Ion-molecule clustering reactions of HCNH+ ion with N2 and/or CH4 in N2CH4 mixtures

Thermochemical data for several ion-molecule clustering reactions of HCNH+ ion with N2 and (or) CH4 have been studied by high-pressure mass spectrometry in order to better understand the chemistry of the atmosphere of Titan.

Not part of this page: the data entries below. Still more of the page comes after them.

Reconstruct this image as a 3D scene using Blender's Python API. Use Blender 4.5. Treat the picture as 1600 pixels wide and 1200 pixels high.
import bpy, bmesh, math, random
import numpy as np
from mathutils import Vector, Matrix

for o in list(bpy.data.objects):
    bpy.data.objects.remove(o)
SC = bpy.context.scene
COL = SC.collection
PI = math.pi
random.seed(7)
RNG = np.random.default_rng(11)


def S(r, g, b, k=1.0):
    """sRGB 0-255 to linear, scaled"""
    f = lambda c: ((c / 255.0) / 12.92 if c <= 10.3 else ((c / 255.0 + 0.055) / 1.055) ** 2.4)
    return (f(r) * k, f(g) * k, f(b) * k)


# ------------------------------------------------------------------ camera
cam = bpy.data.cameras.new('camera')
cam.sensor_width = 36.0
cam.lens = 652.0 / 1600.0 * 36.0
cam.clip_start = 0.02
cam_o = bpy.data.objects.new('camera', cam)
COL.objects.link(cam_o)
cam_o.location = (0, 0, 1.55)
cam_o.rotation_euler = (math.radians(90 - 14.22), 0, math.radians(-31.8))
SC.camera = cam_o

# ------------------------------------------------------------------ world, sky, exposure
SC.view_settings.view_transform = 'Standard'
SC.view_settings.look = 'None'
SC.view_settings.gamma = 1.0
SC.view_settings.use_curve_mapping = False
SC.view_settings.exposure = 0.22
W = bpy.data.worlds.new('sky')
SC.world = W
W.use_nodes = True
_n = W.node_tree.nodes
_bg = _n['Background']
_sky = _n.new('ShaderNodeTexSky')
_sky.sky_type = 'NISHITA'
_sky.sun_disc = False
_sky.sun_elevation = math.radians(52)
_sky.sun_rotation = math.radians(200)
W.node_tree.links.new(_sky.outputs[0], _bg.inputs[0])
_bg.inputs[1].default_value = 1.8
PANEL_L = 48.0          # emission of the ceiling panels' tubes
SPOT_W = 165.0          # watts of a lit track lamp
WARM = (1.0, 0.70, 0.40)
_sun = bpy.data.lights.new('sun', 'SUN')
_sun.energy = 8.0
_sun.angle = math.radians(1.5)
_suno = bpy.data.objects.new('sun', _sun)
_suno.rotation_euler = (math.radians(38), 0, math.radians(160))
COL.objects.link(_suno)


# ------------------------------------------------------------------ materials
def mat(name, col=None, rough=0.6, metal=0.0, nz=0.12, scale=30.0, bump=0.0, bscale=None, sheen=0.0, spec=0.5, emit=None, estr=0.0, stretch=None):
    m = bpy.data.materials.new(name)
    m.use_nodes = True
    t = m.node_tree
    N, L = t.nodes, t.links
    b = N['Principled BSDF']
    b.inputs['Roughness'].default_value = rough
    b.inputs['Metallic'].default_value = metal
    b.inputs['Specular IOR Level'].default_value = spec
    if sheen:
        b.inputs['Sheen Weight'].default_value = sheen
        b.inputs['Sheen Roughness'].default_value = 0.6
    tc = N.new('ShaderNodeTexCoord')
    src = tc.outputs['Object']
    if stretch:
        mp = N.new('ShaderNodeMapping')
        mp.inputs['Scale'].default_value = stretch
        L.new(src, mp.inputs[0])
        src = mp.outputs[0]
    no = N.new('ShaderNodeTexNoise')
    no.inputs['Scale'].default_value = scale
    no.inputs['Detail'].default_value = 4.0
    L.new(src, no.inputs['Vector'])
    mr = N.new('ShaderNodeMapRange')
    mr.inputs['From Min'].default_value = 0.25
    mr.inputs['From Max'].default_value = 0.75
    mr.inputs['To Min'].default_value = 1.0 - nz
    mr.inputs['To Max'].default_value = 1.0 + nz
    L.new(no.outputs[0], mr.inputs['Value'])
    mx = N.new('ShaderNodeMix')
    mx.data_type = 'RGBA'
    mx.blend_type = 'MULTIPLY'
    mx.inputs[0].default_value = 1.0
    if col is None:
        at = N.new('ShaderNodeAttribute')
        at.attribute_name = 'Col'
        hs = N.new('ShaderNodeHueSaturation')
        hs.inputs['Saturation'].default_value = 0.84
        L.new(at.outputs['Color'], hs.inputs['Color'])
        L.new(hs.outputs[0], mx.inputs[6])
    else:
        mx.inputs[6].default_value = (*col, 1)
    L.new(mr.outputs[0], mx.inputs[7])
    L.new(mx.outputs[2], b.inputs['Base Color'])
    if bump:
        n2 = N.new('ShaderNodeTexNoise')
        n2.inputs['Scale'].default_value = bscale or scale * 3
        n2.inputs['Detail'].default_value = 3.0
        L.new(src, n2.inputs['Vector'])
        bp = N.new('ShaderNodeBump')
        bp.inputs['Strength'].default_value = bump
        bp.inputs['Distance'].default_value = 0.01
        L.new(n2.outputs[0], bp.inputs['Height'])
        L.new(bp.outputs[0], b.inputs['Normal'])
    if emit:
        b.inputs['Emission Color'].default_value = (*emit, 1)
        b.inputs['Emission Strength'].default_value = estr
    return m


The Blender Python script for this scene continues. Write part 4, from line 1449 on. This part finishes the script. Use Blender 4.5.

Clustering equilibria were obtained in gas mixtures irradiated by α-particles in the temperature range 145–300 K. The enthalpy and entropy changes for the reactions HCNH+(N2)n+ CH4+N2↔HCNH+(N2)n(CH4)+N2 (n = 0–2), HCNH+(N2)n−1(CH4) + N2 + N2↔HCNH+(N2)n + (CH4)+N2 (n = 1, 2), HCNH+(CH4)+CH4+N2 ↔HCNH+(CH4)+N2 have been measured. The low enthalpy changes suggest that the nature of the bonding remains mainly electrostatic for these reactions. Enthalpy changes as a function of n for X+. (N2)n and X+(CH4)n ions (X+ = CH5+, C2H5+ and C3H7+) were compared with those for HCNH+(N2)n and HCNH+(CH4)n ions. The free energy changes for the step-wise replacement of N2 by CH4 in HCNH+(N2)n(CH4)n clusters (n and m = 0, 1) have been determined. The ligand-exchange reaction HCNH+(N2)+CH4↔HCNH+(CH4)+N2, the first step of a possible path for the formation of organic-nitrogen compounds, could exist for T ∼ 160 K in Titanʹs atmosphere (∼ 150 km). Switching reactions from HCNH+(N2)(CH4) involving N2, CH4 and C2H2 and leading to HCNH+(C2H2)2 could also be a path yielding heavier organic-nitrogen compounds in the lower Titanʹs atmosphere.